(Exercise brief): Pictures must not be retyped. Return exactly the lines from the one with "Write the bpy" through the one with "from mathutils import Vector, Matrix", both included, and no others.

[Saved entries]
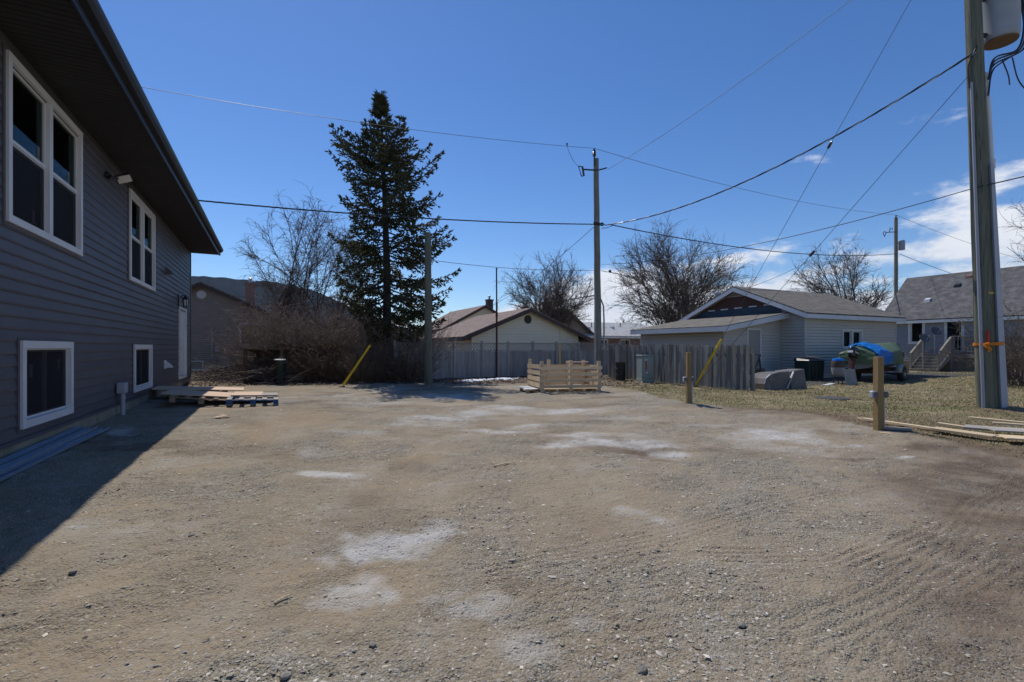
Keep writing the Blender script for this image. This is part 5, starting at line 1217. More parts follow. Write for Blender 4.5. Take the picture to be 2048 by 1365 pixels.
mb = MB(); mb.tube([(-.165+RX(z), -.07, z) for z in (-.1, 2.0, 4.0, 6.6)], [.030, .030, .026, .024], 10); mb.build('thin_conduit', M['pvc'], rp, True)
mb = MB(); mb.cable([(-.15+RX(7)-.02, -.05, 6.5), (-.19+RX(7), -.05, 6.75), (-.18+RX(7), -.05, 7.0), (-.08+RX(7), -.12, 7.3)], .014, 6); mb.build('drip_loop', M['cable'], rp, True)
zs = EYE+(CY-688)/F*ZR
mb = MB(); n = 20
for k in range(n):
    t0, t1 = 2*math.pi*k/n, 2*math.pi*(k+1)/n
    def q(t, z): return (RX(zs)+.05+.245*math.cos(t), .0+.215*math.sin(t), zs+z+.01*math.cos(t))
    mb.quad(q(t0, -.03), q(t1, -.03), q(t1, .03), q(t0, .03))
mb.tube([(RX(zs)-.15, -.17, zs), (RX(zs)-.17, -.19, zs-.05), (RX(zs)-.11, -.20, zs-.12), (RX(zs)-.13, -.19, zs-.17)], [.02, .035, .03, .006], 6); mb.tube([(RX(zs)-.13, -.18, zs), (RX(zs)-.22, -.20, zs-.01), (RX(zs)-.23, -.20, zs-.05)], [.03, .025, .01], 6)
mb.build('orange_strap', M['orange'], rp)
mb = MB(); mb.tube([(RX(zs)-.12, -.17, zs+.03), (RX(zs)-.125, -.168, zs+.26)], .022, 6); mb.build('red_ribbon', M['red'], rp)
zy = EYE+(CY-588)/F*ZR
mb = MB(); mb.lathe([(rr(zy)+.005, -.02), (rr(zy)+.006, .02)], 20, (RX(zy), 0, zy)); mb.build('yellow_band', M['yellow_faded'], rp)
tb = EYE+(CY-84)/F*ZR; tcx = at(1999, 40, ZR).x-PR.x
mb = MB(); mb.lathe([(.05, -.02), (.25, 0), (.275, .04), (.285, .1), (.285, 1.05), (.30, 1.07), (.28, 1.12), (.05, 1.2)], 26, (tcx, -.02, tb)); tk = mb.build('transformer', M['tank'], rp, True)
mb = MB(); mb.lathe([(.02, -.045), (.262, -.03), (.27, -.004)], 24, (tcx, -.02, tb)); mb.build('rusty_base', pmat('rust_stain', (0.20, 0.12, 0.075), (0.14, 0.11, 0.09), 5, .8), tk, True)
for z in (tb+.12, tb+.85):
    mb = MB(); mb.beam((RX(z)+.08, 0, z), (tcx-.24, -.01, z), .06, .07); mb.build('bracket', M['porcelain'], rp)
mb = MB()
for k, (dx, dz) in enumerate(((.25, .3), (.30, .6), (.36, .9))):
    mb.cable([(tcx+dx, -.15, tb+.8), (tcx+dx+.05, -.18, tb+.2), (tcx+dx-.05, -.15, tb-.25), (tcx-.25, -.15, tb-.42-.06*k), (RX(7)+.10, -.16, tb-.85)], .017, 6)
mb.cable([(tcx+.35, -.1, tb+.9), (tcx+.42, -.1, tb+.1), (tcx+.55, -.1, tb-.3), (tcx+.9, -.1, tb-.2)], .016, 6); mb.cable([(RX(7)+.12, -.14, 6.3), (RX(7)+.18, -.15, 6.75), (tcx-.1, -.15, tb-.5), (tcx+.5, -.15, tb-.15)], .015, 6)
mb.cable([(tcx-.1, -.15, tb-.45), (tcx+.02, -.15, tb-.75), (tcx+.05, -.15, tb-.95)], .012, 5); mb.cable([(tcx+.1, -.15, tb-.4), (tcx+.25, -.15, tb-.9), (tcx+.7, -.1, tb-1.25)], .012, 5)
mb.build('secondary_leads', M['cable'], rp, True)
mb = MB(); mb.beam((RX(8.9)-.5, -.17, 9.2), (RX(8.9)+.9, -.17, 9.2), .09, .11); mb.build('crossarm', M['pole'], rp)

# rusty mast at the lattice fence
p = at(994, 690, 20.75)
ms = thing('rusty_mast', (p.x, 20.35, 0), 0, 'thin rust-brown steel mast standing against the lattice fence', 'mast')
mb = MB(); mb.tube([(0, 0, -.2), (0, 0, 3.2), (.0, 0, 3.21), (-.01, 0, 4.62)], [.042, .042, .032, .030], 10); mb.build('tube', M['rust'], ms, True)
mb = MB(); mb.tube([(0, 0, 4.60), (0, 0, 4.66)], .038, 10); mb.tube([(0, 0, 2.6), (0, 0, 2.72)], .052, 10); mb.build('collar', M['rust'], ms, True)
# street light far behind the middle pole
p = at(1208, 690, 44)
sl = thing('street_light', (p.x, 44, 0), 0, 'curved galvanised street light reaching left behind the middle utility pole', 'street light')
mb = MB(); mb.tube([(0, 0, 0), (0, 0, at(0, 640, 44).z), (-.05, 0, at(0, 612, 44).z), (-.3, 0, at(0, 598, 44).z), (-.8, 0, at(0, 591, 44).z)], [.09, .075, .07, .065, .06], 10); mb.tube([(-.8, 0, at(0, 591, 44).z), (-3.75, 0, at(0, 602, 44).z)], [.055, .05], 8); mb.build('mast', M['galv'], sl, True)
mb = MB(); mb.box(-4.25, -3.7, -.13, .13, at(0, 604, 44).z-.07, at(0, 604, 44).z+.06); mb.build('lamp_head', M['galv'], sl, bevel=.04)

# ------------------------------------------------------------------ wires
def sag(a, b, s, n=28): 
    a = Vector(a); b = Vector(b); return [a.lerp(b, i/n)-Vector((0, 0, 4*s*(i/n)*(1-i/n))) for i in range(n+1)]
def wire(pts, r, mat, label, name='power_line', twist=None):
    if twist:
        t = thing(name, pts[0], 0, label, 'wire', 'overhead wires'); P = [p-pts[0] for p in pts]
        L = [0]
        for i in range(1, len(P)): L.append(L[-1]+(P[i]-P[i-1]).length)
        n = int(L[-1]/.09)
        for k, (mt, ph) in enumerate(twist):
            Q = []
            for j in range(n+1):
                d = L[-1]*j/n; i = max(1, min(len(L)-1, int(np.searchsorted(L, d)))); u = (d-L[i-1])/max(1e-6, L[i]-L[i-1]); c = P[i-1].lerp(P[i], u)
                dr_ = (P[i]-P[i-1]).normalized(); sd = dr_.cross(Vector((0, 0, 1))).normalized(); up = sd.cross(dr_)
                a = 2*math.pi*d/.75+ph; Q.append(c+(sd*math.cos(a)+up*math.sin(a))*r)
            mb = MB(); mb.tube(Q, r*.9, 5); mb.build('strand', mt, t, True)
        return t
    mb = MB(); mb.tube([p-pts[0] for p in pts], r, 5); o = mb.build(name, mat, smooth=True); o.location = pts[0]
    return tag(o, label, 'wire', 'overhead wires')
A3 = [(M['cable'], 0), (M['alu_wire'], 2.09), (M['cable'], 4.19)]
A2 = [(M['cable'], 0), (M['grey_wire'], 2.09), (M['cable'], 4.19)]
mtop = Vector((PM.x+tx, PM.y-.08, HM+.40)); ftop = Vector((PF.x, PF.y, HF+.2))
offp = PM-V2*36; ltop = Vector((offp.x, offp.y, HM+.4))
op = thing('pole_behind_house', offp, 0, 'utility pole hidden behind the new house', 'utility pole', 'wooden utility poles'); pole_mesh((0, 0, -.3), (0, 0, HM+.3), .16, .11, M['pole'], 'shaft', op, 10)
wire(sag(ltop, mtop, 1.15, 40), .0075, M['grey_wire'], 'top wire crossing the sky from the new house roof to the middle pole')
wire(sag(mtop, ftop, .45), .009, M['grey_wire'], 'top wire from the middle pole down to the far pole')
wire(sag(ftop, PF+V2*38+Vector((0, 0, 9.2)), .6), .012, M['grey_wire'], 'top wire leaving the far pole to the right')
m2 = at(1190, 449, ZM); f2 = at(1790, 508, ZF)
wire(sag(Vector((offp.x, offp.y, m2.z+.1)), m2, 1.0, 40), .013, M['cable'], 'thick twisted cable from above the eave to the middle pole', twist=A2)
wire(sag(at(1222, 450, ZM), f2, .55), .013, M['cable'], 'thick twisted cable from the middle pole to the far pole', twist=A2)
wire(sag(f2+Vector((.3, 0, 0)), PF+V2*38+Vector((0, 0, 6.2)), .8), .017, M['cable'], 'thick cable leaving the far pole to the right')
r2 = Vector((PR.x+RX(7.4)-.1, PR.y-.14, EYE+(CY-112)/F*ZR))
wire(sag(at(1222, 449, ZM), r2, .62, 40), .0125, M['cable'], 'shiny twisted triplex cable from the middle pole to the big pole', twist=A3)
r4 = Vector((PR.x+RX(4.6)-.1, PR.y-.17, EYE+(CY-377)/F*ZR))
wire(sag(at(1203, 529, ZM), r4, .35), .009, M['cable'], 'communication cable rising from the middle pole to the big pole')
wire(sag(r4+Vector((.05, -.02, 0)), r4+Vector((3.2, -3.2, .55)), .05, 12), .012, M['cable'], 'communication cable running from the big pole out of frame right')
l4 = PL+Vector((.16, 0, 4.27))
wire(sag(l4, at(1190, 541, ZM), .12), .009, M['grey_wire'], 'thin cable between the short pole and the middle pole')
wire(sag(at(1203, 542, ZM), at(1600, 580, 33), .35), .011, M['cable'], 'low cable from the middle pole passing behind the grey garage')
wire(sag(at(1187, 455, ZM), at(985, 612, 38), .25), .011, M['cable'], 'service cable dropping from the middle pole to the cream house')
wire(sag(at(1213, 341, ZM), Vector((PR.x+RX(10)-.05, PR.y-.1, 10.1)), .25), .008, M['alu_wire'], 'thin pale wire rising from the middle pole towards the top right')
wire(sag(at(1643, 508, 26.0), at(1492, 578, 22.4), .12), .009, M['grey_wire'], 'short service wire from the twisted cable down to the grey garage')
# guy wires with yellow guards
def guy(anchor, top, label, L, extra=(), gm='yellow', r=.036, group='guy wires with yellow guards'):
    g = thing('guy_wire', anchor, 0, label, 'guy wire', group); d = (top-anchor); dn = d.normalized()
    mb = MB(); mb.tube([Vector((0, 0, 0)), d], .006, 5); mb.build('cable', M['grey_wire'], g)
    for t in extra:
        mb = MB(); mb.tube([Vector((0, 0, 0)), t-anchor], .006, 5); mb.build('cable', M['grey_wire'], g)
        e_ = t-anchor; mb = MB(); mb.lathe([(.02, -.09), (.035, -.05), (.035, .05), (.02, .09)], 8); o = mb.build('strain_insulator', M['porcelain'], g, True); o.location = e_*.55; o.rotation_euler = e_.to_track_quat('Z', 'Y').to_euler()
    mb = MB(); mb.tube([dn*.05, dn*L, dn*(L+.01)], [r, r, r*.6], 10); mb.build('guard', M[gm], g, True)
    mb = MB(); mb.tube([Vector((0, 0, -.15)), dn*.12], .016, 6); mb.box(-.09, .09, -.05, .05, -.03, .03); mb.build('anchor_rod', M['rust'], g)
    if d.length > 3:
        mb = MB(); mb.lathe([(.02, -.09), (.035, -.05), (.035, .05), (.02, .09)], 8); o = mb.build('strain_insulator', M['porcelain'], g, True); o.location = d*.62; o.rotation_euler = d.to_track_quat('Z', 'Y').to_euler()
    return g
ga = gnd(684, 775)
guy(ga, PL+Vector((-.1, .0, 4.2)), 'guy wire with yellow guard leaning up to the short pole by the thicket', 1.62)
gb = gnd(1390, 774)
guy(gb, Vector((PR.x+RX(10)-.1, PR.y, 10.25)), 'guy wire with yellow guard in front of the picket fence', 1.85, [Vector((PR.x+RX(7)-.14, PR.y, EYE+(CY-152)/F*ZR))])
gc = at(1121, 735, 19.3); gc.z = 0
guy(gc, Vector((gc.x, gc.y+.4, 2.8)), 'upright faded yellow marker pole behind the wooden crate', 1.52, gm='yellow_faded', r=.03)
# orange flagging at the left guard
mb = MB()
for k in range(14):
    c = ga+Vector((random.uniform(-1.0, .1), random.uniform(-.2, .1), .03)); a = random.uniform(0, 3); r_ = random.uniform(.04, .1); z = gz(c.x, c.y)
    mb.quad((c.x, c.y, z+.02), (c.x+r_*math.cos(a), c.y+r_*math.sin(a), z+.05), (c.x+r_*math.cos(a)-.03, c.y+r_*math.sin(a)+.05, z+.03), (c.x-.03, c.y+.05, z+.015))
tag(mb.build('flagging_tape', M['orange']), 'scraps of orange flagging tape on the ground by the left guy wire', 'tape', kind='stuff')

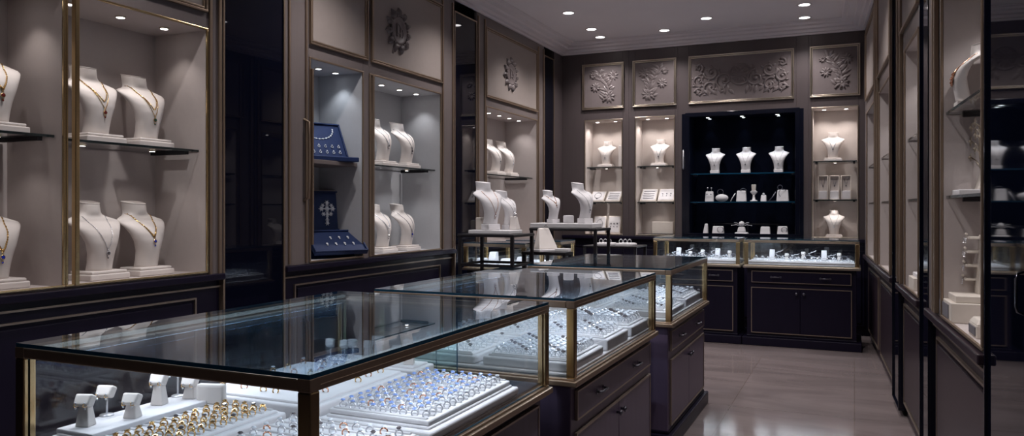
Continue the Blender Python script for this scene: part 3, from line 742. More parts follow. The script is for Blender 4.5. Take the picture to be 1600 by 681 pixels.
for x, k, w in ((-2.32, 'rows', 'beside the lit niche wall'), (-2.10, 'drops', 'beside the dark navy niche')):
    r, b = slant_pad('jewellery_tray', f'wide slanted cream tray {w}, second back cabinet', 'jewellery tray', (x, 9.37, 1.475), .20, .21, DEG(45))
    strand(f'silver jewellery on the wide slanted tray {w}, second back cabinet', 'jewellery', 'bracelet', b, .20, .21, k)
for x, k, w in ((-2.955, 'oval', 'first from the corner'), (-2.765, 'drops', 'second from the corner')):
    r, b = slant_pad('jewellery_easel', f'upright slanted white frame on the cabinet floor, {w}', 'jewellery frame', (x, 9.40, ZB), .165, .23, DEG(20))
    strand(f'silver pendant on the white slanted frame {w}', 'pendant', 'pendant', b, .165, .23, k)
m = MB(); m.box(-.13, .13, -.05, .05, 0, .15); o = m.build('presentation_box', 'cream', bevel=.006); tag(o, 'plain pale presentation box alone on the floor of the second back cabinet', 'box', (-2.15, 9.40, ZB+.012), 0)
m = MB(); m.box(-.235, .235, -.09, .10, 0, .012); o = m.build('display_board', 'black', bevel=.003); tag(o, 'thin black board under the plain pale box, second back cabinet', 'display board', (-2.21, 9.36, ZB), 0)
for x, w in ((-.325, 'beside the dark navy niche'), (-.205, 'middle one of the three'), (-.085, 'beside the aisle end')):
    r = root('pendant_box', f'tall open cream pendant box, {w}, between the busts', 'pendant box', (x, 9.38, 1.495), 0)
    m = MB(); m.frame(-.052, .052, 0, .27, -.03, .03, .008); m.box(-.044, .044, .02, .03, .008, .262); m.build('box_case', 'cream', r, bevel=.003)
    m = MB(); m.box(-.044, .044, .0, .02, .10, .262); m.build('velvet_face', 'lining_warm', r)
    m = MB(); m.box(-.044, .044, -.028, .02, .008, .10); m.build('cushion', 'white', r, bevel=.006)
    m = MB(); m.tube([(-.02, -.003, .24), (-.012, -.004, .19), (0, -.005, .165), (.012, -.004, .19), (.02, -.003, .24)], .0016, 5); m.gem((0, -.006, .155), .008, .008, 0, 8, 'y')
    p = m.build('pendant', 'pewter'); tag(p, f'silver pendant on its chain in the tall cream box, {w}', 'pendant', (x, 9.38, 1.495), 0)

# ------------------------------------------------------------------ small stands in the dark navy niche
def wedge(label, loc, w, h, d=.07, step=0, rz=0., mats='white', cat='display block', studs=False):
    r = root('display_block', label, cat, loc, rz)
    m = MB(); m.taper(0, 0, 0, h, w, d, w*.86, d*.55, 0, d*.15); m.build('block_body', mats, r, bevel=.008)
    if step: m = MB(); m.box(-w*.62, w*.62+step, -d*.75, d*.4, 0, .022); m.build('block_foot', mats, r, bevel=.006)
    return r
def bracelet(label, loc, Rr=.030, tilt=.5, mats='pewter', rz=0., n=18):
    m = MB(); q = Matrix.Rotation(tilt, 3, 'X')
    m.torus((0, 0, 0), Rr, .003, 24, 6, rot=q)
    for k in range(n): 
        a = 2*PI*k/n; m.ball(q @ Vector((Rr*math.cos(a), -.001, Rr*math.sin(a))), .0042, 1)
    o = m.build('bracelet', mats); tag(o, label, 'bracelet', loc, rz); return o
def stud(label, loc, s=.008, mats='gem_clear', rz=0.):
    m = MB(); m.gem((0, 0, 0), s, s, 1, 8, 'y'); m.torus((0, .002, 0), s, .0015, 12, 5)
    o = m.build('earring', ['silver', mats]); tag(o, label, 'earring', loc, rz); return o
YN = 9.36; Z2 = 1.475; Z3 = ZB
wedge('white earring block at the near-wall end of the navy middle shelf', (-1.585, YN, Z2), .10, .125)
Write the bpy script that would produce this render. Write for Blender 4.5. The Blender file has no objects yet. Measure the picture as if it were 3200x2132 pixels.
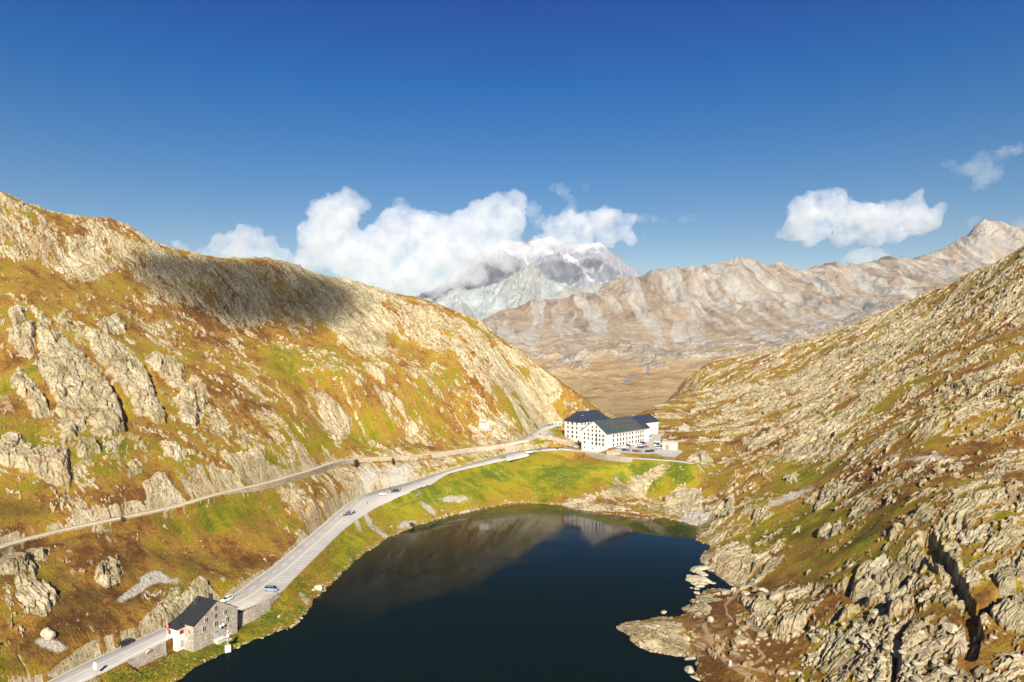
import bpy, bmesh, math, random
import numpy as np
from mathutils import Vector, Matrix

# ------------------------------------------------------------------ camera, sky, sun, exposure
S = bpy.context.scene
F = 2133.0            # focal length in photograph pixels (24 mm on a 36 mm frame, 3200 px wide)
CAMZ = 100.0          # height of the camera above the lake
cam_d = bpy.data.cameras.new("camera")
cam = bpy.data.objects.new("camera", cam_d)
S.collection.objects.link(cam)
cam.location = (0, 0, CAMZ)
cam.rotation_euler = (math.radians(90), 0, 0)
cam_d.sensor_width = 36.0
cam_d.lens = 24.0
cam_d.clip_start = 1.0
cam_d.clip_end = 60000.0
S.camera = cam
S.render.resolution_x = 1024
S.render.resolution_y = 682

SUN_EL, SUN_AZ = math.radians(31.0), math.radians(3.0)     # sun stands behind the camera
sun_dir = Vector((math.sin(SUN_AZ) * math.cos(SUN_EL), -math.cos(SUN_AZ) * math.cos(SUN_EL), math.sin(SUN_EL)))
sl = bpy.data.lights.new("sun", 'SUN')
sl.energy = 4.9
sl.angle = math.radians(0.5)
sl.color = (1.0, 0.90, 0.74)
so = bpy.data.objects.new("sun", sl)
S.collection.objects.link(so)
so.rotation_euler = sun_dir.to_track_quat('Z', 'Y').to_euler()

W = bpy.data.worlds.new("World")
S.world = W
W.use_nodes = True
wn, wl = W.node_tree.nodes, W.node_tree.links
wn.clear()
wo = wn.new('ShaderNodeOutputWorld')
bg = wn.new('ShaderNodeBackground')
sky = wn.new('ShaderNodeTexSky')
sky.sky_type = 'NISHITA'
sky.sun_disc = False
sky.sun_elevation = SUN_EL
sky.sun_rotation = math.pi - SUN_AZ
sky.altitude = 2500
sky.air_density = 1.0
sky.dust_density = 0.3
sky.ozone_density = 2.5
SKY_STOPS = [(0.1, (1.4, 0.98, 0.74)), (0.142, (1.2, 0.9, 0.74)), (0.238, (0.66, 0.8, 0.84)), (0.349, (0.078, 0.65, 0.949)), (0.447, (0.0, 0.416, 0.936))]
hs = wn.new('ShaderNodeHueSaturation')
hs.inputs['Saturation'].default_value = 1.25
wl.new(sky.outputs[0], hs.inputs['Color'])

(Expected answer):
Write the bpy script that would produce this render. Write for Blender 4.5. The Blender file has no objects yet. Measure the picture as if it were 3200x2132 pixels.
import bpy, bmesh, math, random
import numpy as np
from mathutils import Vector, Matrix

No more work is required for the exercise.